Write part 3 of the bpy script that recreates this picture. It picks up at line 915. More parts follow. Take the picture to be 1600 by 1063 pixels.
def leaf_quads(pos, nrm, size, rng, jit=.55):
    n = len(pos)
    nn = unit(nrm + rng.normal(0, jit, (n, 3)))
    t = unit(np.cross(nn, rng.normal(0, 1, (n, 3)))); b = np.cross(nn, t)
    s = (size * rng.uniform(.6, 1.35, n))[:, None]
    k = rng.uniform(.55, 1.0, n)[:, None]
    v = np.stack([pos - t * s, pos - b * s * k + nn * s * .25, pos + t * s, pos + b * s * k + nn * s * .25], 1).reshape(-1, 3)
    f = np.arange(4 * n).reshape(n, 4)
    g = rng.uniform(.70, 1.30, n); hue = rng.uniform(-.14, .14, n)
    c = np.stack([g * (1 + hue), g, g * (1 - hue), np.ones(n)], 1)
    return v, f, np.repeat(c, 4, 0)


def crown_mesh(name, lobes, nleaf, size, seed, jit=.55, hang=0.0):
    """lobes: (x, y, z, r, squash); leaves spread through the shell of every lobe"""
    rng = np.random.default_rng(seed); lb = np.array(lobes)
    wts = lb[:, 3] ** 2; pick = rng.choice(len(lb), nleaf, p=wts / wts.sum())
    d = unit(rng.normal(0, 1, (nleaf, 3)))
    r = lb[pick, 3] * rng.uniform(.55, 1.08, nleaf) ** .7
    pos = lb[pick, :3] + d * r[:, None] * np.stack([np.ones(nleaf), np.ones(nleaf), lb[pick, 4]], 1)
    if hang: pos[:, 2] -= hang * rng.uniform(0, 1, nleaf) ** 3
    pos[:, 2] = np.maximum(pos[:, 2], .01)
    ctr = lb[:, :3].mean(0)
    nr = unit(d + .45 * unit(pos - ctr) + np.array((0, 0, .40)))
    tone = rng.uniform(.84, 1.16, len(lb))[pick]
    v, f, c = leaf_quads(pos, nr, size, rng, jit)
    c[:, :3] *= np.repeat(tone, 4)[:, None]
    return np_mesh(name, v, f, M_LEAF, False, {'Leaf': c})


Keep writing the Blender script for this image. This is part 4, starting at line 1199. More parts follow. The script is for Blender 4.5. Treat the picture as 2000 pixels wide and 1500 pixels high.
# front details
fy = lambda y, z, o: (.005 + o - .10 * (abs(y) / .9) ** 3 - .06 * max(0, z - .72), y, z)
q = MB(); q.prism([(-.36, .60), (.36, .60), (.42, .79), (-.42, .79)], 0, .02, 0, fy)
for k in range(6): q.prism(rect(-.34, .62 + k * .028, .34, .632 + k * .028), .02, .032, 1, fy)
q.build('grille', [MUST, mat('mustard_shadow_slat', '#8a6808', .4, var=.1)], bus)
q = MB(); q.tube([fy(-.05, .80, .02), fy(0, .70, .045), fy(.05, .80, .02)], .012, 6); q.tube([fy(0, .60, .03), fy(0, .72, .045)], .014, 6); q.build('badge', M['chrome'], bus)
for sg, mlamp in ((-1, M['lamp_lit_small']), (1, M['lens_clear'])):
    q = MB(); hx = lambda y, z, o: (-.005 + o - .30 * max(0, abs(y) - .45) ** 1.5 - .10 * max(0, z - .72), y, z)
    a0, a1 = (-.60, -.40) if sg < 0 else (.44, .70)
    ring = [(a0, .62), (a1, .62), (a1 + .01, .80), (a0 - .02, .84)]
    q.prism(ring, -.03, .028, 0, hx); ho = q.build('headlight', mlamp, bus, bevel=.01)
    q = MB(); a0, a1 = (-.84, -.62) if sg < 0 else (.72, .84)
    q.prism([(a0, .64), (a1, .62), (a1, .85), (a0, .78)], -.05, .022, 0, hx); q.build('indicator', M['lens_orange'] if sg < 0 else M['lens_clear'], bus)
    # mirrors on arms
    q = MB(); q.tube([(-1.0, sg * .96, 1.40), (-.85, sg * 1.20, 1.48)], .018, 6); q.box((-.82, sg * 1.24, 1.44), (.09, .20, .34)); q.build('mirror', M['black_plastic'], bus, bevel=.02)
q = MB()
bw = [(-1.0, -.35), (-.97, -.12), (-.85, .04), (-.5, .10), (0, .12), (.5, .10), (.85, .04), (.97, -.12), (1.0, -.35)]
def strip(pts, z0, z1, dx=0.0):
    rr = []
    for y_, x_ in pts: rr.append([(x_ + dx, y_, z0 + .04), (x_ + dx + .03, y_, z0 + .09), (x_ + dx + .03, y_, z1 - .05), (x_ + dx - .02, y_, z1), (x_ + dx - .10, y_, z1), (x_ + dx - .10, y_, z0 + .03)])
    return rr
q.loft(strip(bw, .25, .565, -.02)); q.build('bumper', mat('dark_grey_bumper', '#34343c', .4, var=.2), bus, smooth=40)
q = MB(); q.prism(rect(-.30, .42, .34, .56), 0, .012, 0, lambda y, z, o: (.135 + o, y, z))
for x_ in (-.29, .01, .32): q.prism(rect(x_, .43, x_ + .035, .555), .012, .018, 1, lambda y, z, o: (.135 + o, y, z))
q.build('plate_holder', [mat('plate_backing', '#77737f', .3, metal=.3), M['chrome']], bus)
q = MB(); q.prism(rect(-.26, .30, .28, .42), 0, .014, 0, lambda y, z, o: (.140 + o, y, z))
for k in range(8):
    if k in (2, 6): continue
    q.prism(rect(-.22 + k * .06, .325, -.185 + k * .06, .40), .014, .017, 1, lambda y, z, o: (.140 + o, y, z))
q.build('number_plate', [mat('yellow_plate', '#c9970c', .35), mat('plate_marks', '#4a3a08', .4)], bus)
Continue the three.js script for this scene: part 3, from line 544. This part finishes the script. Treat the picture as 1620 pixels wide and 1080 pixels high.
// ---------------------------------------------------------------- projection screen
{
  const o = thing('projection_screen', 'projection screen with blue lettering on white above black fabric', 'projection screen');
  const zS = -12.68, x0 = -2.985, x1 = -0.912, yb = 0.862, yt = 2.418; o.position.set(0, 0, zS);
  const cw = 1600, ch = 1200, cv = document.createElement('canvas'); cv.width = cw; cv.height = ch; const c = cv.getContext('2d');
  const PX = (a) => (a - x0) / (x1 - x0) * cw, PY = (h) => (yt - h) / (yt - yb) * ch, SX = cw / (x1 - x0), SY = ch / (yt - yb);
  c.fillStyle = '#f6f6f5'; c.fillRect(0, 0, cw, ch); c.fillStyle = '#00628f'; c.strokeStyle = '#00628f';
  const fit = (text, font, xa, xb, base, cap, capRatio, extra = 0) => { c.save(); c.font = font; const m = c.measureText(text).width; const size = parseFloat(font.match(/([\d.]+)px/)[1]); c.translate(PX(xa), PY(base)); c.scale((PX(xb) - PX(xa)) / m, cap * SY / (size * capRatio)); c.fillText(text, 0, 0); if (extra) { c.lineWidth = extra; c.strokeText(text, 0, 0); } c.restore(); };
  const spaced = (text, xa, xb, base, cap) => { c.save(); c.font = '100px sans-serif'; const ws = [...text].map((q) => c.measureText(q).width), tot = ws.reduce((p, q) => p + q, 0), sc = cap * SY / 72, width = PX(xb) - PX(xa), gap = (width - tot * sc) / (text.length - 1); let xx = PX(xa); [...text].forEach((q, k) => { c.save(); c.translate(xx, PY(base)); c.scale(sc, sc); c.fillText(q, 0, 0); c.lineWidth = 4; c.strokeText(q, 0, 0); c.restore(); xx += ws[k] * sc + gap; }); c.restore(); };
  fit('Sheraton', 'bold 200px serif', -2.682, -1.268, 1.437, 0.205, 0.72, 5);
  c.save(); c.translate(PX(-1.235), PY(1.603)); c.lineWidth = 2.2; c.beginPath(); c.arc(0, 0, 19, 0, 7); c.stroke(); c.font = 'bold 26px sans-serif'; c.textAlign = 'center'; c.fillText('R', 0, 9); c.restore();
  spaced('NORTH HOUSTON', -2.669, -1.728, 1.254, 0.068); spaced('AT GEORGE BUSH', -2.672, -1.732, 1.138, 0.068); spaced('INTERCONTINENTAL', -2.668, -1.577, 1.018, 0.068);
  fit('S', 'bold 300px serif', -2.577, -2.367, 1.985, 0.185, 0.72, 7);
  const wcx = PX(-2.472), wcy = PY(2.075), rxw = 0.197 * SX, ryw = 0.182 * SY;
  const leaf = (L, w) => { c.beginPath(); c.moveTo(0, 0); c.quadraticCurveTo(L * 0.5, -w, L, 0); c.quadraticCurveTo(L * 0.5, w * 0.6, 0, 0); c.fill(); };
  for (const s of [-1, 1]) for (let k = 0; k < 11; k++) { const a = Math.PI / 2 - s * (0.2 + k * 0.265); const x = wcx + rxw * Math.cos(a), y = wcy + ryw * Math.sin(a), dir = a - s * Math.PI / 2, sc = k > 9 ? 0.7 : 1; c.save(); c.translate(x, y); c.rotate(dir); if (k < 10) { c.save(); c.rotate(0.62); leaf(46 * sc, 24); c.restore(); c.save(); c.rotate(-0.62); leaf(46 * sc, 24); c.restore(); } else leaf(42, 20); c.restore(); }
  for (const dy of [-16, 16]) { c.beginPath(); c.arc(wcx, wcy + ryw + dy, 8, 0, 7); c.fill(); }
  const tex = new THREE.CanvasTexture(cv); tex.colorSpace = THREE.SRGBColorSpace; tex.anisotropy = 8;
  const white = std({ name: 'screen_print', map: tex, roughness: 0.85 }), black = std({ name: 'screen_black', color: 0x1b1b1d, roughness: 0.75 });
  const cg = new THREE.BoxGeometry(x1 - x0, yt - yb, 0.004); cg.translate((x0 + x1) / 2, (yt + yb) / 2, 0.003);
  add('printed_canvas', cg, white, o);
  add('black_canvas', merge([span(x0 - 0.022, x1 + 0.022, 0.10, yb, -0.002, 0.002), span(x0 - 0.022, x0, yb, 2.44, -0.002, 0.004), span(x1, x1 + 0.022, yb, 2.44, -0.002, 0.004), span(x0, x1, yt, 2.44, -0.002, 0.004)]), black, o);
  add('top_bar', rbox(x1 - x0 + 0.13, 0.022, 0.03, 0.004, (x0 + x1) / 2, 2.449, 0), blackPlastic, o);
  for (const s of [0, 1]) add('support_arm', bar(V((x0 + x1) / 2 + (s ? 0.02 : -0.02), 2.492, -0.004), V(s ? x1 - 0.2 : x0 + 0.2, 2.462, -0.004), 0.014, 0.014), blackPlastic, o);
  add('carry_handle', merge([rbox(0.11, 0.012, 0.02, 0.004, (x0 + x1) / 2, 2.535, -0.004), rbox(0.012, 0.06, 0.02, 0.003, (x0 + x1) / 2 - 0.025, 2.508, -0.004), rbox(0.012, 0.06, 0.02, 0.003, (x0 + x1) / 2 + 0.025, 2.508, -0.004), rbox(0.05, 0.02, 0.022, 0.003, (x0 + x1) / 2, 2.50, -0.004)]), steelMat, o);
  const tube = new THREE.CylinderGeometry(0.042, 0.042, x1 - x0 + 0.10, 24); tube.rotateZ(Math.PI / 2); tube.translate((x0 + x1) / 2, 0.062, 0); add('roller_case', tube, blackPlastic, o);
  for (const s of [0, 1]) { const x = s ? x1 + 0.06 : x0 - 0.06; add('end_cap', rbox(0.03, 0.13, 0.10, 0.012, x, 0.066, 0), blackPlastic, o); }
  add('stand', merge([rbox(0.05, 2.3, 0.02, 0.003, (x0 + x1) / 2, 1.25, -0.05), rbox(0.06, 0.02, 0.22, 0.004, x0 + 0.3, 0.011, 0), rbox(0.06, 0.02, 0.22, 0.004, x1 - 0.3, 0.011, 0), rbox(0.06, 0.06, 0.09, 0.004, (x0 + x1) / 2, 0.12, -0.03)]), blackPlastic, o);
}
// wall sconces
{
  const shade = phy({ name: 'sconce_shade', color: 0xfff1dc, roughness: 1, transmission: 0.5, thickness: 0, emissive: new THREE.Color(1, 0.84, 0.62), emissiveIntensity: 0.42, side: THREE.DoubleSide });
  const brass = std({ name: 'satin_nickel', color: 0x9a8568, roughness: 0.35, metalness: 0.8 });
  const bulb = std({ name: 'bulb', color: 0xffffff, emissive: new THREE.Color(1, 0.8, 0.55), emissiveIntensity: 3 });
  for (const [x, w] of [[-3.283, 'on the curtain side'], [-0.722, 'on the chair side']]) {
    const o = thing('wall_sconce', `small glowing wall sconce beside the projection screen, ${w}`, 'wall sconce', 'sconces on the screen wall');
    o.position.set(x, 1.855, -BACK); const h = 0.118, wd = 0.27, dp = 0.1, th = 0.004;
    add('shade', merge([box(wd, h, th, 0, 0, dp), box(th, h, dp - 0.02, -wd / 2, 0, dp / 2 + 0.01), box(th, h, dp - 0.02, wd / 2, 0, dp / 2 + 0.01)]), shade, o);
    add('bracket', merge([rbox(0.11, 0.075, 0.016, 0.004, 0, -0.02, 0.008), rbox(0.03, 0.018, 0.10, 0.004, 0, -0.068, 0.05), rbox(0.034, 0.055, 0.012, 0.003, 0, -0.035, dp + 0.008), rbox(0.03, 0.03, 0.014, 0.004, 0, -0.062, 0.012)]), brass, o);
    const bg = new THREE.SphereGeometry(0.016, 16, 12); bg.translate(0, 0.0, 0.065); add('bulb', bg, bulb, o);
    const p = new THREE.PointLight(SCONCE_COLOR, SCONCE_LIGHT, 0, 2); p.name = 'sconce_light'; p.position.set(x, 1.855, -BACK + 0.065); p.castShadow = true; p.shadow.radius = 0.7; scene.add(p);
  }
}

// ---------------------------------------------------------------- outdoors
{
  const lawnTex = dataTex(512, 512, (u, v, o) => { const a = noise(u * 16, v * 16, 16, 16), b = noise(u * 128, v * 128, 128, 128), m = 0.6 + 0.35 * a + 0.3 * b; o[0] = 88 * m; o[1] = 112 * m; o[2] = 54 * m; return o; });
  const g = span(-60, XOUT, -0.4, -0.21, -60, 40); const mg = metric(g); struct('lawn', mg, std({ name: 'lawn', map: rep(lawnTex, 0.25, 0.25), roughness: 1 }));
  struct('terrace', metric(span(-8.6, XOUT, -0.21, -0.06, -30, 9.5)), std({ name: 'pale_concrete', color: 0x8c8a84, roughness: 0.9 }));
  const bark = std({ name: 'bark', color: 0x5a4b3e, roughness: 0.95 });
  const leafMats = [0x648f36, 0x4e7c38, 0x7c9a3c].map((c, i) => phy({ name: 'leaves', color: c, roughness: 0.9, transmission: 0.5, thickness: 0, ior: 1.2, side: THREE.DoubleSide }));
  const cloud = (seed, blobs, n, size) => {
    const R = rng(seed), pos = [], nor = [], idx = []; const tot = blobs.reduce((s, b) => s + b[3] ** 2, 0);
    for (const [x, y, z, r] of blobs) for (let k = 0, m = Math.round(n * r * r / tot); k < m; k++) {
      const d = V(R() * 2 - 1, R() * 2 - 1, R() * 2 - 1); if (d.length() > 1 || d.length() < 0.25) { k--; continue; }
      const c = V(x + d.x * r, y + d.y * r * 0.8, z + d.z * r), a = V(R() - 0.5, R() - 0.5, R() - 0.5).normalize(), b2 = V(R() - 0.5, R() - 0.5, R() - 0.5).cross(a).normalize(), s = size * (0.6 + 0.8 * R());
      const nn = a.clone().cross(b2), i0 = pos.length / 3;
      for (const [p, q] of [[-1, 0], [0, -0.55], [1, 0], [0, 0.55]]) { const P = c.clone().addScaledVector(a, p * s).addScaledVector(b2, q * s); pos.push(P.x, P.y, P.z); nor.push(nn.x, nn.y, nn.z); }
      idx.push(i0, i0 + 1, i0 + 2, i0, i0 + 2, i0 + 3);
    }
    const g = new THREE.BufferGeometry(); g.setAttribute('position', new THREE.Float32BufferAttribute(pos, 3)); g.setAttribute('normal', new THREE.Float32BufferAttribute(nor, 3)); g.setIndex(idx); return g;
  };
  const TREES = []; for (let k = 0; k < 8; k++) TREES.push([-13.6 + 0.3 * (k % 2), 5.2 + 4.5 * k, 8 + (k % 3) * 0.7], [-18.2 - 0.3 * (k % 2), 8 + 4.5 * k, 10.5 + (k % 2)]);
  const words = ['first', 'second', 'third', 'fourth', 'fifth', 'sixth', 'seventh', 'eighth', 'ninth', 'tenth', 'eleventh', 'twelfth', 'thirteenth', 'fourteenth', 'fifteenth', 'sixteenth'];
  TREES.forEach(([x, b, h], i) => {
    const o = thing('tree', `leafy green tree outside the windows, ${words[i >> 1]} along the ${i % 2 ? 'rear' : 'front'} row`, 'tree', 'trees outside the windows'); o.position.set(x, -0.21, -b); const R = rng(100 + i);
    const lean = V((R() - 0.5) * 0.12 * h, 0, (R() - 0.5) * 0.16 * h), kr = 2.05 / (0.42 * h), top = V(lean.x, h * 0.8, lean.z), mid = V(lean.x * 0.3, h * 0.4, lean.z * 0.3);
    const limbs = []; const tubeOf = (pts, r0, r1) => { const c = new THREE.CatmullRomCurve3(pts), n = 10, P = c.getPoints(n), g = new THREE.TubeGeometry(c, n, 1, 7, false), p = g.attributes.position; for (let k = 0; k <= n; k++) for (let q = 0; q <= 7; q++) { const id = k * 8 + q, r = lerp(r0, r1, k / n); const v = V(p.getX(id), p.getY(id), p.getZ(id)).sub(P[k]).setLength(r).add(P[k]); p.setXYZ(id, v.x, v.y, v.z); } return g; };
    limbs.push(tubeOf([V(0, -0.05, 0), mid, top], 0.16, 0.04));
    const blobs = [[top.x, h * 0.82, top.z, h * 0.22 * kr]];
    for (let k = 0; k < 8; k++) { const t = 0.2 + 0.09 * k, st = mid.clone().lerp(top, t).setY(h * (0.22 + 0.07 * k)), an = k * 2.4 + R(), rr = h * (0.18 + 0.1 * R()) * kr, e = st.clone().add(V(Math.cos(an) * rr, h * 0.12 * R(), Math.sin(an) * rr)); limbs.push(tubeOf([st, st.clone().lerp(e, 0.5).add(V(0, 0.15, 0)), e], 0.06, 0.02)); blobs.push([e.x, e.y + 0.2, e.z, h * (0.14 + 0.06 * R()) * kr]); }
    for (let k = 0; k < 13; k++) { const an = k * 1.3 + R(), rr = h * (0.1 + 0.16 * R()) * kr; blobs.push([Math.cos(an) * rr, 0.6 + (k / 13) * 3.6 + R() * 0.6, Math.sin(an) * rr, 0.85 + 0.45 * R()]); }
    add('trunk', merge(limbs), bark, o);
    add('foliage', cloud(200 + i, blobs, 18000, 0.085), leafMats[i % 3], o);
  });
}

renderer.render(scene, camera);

▶ **REQUIREMENT**
Above are the entries; repeat their lines exactly, from the first through the one that contains "return v, f, np.repeat(c, 4, 0)".

▶ **TASK RESPONSE**
Write part 3 of the bpy script that recreates this picture. It picks up at line 915. More parts follow. Take the picture to be 1600 by 1063 pixels.
def leaf_quads(pos, nrm, size, rng, jit=.55):
    n = len(pos)
    nn = unit(nrm + rng.normal(0, jit, (n, 3)))
    t = unit(np.cross(nn, rng.normal(0, 1, (n, 3)))); b = np.cross(nn, t)
    s = (size * rng.uniform(.6, 1.35, n))[:, None]
    k = rng.uniform(.55, 1.0, n)[:, None]
    v = np.stack([pos - t * s, pos - b * s * k + nn * s * .25, pos + t * s, pos + b * s * k + nn * s * .25], 1).reshape(-1, 3)
    f = np.arange(4 * n).reshape(n, 4)
    g = rng.uniform(.70, 1.30, n); hue = rng.uniform(-.14, .14, n)
    c = np.stack([g * (1 + hue), g, g * (1 - hue), np.ones(n)], 1)
    return v, f, np.repeat(c, 4, 0)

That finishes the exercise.